→ Your task: Your task is to print all of the material verbatim.

-----

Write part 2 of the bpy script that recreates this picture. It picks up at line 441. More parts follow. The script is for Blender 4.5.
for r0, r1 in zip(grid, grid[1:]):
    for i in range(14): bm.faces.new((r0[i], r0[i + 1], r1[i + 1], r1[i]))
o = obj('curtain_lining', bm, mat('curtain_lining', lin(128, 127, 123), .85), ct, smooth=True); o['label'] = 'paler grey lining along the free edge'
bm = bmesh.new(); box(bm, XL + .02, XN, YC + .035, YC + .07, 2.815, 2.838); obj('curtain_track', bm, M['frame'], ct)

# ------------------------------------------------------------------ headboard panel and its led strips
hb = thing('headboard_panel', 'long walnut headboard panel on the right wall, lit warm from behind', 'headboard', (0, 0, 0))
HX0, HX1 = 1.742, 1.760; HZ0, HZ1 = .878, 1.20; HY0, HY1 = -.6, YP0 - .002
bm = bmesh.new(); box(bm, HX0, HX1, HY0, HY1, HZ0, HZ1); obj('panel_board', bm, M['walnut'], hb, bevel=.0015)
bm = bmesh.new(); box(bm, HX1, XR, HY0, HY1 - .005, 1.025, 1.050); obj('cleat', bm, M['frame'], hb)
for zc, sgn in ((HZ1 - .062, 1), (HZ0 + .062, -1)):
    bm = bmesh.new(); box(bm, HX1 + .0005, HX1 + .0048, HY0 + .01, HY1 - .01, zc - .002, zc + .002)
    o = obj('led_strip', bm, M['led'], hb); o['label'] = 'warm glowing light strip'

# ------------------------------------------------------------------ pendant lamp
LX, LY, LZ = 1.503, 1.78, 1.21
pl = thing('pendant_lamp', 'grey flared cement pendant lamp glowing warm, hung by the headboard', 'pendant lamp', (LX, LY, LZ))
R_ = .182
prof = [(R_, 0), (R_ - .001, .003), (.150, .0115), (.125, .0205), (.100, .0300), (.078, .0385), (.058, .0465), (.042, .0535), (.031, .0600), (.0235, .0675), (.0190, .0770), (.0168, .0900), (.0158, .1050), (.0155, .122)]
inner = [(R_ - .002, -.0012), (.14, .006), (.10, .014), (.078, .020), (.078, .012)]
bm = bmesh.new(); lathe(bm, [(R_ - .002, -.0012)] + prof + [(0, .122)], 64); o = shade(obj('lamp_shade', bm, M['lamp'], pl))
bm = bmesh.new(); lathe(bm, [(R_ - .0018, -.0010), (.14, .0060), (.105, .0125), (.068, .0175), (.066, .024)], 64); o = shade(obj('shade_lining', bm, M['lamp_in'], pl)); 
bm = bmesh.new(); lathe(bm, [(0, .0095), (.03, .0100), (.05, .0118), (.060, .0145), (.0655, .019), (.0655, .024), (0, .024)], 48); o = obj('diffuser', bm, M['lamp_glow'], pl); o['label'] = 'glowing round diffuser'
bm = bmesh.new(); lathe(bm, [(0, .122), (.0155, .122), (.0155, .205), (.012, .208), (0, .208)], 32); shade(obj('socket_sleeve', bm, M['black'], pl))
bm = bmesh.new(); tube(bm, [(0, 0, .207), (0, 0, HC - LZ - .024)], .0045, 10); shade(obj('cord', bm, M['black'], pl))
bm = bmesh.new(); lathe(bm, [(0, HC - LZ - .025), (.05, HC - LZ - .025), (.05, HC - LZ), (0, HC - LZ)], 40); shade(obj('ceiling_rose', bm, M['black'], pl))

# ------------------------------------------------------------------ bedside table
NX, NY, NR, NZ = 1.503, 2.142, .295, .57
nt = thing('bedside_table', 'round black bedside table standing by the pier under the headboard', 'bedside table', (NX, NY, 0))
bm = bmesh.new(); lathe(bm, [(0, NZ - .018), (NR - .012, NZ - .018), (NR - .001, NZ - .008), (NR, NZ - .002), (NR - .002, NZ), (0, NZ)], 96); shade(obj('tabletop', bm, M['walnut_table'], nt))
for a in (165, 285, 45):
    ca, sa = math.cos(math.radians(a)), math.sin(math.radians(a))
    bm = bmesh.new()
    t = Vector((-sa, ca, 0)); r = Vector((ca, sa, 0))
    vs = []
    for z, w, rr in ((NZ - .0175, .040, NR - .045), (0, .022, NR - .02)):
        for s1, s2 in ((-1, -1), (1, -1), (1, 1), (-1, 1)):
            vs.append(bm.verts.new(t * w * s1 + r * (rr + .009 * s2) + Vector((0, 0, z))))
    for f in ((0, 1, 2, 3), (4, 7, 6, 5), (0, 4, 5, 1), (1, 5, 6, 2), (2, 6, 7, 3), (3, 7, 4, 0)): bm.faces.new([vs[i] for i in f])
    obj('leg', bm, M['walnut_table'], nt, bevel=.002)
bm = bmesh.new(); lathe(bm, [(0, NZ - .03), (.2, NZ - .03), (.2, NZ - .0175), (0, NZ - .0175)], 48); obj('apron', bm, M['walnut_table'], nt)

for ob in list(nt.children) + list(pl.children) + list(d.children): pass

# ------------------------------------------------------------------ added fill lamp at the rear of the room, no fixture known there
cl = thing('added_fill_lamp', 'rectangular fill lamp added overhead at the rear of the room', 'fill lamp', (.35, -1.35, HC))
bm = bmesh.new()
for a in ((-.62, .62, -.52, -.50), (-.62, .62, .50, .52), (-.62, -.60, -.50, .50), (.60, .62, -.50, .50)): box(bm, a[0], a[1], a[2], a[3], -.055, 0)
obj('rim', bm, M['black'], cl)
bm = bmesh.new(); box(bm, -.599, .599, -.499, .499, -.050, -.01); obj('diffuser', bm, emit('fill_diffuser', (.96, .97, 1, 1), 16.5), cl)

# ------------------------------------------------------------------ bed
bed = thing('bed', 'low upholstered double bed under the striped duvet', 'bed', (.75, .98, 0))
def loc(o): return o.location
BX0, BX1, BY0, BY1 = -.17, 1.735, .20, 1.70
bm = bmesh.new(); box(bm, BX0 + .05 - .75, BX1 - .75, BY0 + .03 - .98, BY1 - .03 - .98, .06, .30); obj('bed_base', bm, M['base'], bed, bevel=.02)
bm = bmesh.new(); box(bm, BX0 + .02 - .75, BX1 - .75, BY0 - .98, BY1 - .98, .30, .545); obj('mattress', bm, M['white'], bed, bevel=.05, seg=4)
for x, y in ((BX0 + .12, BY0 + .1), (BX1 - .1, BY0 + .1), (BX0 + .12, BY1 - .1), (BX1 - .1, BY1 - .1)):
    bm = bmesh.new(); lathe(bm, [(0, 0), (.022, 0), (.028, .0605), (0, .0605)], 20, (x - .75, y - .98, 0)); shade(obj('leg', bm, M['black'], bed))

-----

→ The completed task:
Write part 2 of the bpy script that recreates this picture. It picks up at line 441. More parts follow. The script is for Blender 4.5.
for r0, r1 in zip(grid, grid[1:]):
    for i in range(14): bm.faces.new((r0[i], r0[i + 1], r1[i + 1], r1[i]))
o = obj('curtain_lining', bm, mat('curtain_lining', lin(128, 127, 123), .85), ct, smooth=True); o['label'] = 'paler grey lining along the free edge'
bm = bmesh.new(); box(bm, XL + .02, XN, YC + .035, YC + .07, 2.815, 2.838); obj('curtain_track', bm, M['frame'], ct)

# ------------------------------------------------------------------ headboard panel and its led strips
hb = thing('headboard_panel', 'long walnut headboard panel on the right wall, lit warm from behind', 'headboard', (0, 0, 0))
HX0, HX1 = 1.742, 1.760; HZ0, HZ1 = .878, 1.20; HY0, HY1 = -.6, YP0 - .002
bm = bmesh.new(); box(bm, HX0, HX1, HY0, HY1, HZ0, HZ1); obj('panel_board', bm, M['walnut'], hb, bevel=.0015)
bm = bmesh.new(); box(bm, HX1, XR, HY0, HY1 - .005, 1.025, 1.050); obj('cleat', bm, M['frame'], hb)
for zc, sgn in ((HZ1 - .062, 1), (HZ0 + .062, -1)):
    bm = bmesh.new(); box(bm, HX1 + .0005, HX1 + .0048, HY0 + .01, HY1 - .01, zc - .002, zc + .002)
    o = obj('led_strip', bm, M['led'], hb); o['label'] = 'warm glowing light strip'

# ------------------------------------------------------------------ pendant lamp
LX, LY, LZ = 1.503, 1.78, 1.21
pl = thing('pendant_lamp', 'grey flared cement pendant lamp glowing warm, hung by the headboard', 'pendant lamp', (LX, LY, LZ))
R_ = .182
prof = [(R_, 0), (R_ - .001, .003), (.150, .0115), (.125, .0205), (.100, .0300), (.078, .0385), (.058, .0465), (.042, .0535), (.031, .0600), (.0235, .0675), (.0190, .0770), (.0168, .0900), (.0158, .1050), (.0155, .122)]
inner = [(R_ - .002, -.0012), (.14, .006), (.10, .014), (.078, .020), (.078, .012)]
bm = bmesh.new(); lathe(bm, [(R_ - .002, -.0012)] + prof + [(0, .122)], 64); o = shade(obj('lamp_shade', bm, M['lamp'], pl))
bm = bmesh.new(); lathe(bm, [(R_ - .0018, -.0010), (.14, .0060), (.105, .0125), (.068, .0175), (.066, .024)], 64); o = shade(obj('shade_lining', bm, M['lamp_in'], pl)); 
bm = bmesh.new(); lathe(bm, [(0, .0095), (.03, .0100), (.05, .0118), (.060, .0145), (.0655, .019), (.0655, .024), (0, .024)], 48); o = obj('diffuser', bm, M['lamp_glow'], pl); o['label'] = 'glowing round diffuser'
bm = bmesh.new(); lathe(bm, [(0, .122), (.0155, .122), (.0155, .205), (.012, .208), (0, .208)], 32); shade(obj('socket_sleeve', bm, M['black'], pl))
bm = bmesh.new(); tube(bm, [(0, 0, .207), (0, 0, HC - LZ - .024)], .0045, 10); shade(obj('cord', bm, M['black'], pl))
bm = bmesh.new(); lathe(bm, [(0, HC - LZ - .025), (.05, HC - LZ - .025), (.05, HC - LZ), (0, HC - LZ)], 40); shade(obj('ceiling_rose', bm, M['black'], pl))

# ------------------------------------------------------------------ bedside table
NX, NY, NR, NZ = 1.503, 2.142, .295, .57
nt = thing('bedside_table', 'round black bedside table standing by the pier under the headboard', 'bedside table', (NX, NY, 0))
bm = bmesh.new(); lathe(bm, [(0, NZ - .018), (NR - .012, NZ - .018), (NR - .001, NZ - .008), (NR, NZ - .002), (NR - .002, NZ), (0, NZ)], 96); shade(obj('tabletop', bm, M['walnut_table'], nt))
for a in (165, 285, 45):
    ca, sa = math.cos(math.radians(a)), math.sin(math.radians(a))
    bm = bmesh.new()
    t = Vector((-sa, ca, 0)); r = Vector((ca, sa, 0))
    vs = []
    for z, w, rr in ((NZ - .0175, .040, NR - .045), (0, .022, NR - .02)):
        for s1, s2 in ((-1, -1), (1, -1), (1, 1), (-1, 1)):
            vs.append(bm.verts.new(t * w * s1 + r * (rr + .009 * s2) + Vector((0, 0, z))))
    for f in ((0, 1, 2, 3), (4, 7, 6, 5), (0, 4, 5, 1), (1, 5, 6, 2), (2, 6, 7, 3), (3, 7, 4, 0)): bm.faces.new([vs[i] for i in f])
    obj('leg', bm, M['walnut_table'], nt, bevel=.002)
bm = bmesh.new(); lathe(bm, [(0, NZ - .03), (.2, NZ - .03), (.2, NZ - .0175), (0, NZ - .0175)], 48); obj('apron', bm, M['walnut_table'], nt)

for ob in list(nt.children) + list(pl.children) + list(d.children): pass

# ------------------------------------------------------------------ added fill lamp at the rear of the room, no fixture known there
cl = thing('added_fill_lamp', 'rectangular fill lamp added overhead at the rear of the room', 'fill lamp', (.35, -1.35, HC))
bm = bmesh.new()
for a in ((-.62, .62, -.52, -.50), (-.62, .62, .50, .52), (-.62, -.60, -.50, .50), (.60, .62, -.50, .50)): box(bm, a[0], a[1], a[2], a[3], -.055, 0)
obj('rim', bm, M['black'], cl)
bm = bmesh.new(); box(bm, -.599, .599, -.499, .499, -.050, -.01); obj('diffuser', bm, emit('fill_diffuser', (.96, .97, 1, 1), 16.5), cl)

# ------------------------------------------------------------------ bed
bed = thing('bed', 'low upholstered double bed under the striped duvet', 'bed', (.75, .98, 0))
def loc(o): return o.location
BX0, BX1, BY0, BY1 = -.17, 1.735, .20, 1.70
bm = bmesh.new(); box(bm, BX0 + .05 - .75, BX1 - .75, BY0 + .03 - .98, BY1 - .03 - .98, .06, .30); obj('bed_base', bm, M['base'], bed, bevel=.02)
bm = bmesh.new(); box(bm, BX0 + .02 - .75, BX1 - .75, BY0 - .98, BY1 - .98, .30, .545); obj('mattress', bm, M['white'], bed, bevel=.05, seg=4)
for x, y in ((BX0 + .12, BY0 + .1), (BX1 - .1, BY0 + .1), (BX0 + .12, BY1 - .1), (BX1 - .1, BY1 - .1)):
    bm = bmesh.new(); lathe(bm, [(0, 0), (.022, 0), (.028, .0605), (0, .0605)], 20, (x - .75, y - .98, 0)); shade(obj('leg', bm, M['black'], bed))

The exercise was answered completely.